Solche Prozesse durchlaufe die ehrenamtliche Flüchtlingshilfe in vielen Kommunen, so die Autoren der Bertelsmann-Studie. In 17 Städten bundesweit nahmen sie in Interviews mit Engagierten die Strukturen der Flüchtlingshilfe unter die Lupe. Sie fragten, wie die Zusammenarbeit mit Verwaltung und Verbänden am besten klappt. Ein Ergebnis: Freiwillige sind in vielen Bereichen der Flüchtlingshilfe aktiv. Anfangs halfen sie bei der Ausstattung der Neuankömmlinge mit Essen, Kleidung und Möbeln – sprangen ein, wo der Staat überfordert war. Besonders wichtig sei ihr Einsatz als Brücke zwischen Ämtern und Flüchtlingen. Kaum eine Initiative müsse dabei um Ehrenamtliche buhlen, die Motivation sehen nur die wenigsten bröckeln. Doch damit das so bleibe, brauche es gute Koordinierungsstrukturen, Hilfe von Profis im Idealfall, empfehlen die Autoren. „Ehrenamtliche Hilfe braucht dringend hauptamtliche Begleitung“, betont auch Hamida Mariele Steinhaus von der Gemeinnützigen Gesellschaft zur Unterstützung Asylsuchender, kurz GGUA. Die schon seit fast 40 Jahren in der Flüchtlingshilfe Münsters etablierte Organisation mit mehr als 20 Mitarbeitern erlebte im Herbst ebenfalls rasanten Zulauf von Freiwilligen.

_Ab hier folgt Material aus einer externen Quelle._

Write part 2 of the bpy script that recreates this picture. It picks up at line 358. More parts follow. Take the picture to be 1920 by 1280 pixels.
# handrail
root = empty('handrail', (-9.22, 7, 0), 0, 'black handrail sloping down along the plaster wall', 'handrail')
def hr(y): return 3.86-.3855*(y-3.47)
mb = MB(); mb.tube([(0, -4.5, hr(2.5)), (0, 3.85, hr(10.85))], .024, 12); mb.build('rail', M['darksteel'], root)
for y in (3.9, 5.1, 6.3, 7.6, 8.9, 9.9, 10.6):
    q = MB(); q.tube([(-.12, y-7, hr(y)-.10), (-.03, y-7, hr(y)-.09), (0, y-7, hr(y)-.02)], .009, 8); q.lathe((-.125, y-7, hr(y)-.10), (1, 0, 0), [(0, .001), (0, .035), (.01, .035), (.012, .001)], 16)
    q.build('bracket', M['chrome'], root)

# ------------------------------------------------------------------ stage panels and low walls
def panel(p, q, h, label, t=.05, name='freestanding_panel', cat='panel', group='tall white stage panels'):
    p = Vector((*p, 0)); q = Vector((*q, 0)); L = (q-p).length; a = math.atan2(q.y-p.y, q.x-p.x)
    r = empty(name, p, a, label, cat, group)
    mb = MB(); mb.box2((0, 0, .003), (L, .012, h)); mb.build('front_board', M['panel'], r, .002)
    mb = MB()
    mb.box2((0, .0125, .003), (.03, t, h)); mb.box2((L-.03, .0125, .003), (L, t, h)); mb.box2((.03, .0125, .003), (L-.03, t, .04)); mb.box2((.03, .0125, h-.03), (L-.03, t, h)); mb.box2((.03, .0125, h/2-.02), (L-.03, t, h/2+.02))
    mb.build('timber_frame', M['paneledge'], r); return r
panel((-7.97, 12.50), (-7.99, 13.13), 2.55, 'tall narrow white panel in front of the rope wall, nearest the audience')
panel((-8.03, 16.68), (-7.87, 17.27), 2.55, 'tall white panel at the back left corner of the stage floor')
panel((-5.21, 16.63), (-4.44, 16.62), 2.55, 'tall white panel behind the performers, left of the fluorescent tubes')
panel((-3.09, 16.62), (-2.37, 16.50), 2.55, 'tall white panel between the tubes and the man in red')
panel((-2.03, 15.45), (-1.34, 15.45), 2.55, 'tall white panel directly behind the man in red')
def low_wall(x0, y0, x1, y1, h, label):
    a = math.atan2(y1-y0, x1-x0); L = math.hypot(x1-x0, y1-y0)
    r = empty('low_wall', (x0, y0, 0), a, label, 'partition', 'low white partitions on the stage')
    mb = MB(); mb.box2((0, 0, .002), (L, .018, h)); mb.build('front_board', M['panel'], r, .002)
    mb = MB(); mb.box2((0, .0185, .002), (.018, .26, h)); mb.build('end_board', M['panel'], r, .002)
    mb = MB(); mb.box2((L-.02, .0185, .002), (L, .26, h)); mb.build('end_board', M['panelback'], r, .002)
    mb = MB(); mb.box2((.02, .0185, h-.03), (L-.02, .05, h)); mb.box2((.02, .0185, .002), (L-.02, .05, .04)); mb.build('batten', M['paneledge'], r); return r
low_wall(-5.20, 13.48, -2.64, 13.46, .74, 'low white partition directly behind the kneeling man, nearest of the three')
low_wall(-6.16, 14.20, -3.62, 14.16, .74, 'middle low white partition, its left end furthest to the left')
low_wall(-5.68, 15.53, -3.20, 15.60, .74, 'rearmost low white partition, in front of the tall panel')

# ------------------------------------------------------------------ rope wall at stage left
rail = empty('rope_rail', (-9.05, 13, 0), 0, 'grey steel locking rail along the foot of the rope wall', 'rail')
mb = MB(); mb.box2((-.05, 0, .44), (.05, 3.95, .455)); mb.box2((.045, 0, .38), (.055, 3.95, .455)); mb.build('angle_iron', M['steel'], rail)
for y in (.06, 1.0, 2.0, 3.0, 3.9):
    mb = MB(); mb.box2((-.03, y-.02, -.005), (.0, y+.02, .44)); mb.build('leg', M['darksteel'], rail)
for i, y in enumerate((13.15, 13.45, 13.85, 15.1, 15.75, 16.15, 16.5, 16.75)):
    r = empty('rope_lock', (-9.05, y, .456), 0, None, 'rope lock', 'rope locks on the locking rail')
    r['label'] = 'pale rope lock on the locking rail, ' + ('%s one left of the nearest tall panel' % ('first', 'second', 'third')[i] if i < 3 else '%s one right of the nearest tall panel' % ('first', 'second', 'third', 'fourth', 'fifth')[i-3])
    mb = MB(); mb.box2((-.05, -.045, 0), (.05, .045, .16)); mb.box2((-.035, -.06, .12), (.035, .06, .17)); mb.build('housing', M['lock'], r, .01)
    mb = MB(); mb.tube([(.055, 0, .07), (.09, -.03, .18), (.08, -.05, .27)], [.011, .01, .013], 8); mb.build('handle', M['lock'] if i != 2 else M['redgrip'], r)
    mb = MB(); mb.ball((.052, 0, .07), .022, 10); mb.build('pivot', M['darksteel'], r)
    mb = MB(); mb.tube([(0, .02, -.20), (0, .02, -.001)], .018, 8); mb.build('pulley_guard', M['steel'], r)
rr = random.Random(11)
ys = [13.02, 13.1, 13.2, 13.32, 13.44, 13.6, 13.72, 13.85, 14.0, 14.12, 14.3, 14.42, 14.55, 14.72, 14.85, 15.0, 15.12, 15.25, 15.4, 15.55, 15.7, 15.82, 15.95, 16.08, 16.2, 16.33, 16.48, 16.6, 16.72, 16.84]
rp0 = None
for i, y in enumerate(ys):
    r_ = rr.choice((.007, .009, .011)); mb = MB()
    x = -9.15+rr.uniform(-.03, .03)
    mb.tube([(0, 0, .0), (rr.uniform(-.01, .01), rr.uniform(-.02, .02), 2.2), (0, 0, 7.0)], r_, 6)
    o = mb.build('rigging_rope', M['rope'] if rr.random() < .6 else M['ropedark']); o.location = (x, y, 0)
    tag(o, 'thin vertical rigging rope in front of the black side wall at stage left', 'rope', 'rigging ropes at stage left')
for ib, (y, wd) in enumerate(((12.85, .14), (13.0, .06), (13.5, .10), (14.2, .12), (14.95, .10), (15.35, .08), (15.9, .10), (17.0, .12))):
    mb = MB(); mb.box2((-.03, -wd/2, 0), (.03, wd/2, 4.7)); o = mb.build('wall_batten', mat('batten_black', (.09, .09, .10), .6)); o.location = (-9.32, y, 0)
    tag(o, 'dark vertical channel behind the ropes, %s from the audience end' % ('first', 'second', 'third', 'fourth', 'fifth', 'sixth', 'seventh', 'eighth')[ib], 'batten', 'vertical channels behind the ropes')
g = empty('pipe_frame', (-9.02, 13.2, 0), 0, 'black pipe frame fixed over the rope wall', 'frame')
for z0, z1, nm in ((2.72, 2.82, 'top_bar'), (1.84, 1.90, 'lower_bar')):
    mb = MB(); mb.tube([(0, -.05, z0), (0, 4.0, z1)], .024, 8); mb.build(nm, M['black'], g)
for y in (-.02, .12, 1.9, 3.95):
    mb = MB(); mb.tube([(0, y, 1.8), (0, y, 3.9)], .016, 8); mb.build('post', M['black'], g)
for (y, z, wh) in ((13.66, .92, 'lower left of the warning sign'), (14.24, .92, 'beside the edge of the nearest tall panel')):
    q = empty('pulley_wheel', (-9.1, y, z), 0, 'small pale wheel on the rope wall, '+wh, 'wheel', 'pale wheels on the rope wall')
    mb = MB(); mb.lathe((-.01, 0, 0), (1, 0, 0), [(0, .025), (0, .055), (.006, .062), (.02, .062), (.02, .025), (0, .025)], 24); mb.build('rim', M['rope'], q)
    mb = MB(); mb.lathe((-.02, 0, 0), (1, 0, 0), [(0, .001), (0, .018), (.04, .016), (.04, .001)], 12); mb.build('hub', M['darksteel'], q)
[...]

Es sei wichtig, dass diese Ansprechpartner an ihrer Seite hätten, die sie unterstützen und schulen können. „Da ist viel gutes Engagement, das nur mit der richtigen Unterstützung und Koordinierung seine sinnvolle und erstrebenswerte Wirkung entfaltet“, rät die Sozialpädagogin. „Dort, wo es einen zentralen hauptamtlichen Ansprechpartner auf Verwaltungsseite gibt, der vernetzt, Informationen weitergibt, berät und begleitet, läuft es besonders gut“, gibt Bettina Windau die Erfahrungen der Forscher wieder. Windau ist bei der Bertelsmann-Stiftung zuständig für den Bereich Zivilgesellschaft. Immer mehr Kommunen würden solche Koordinierungsstellen schaffen, um Freiwillige zu entlasten.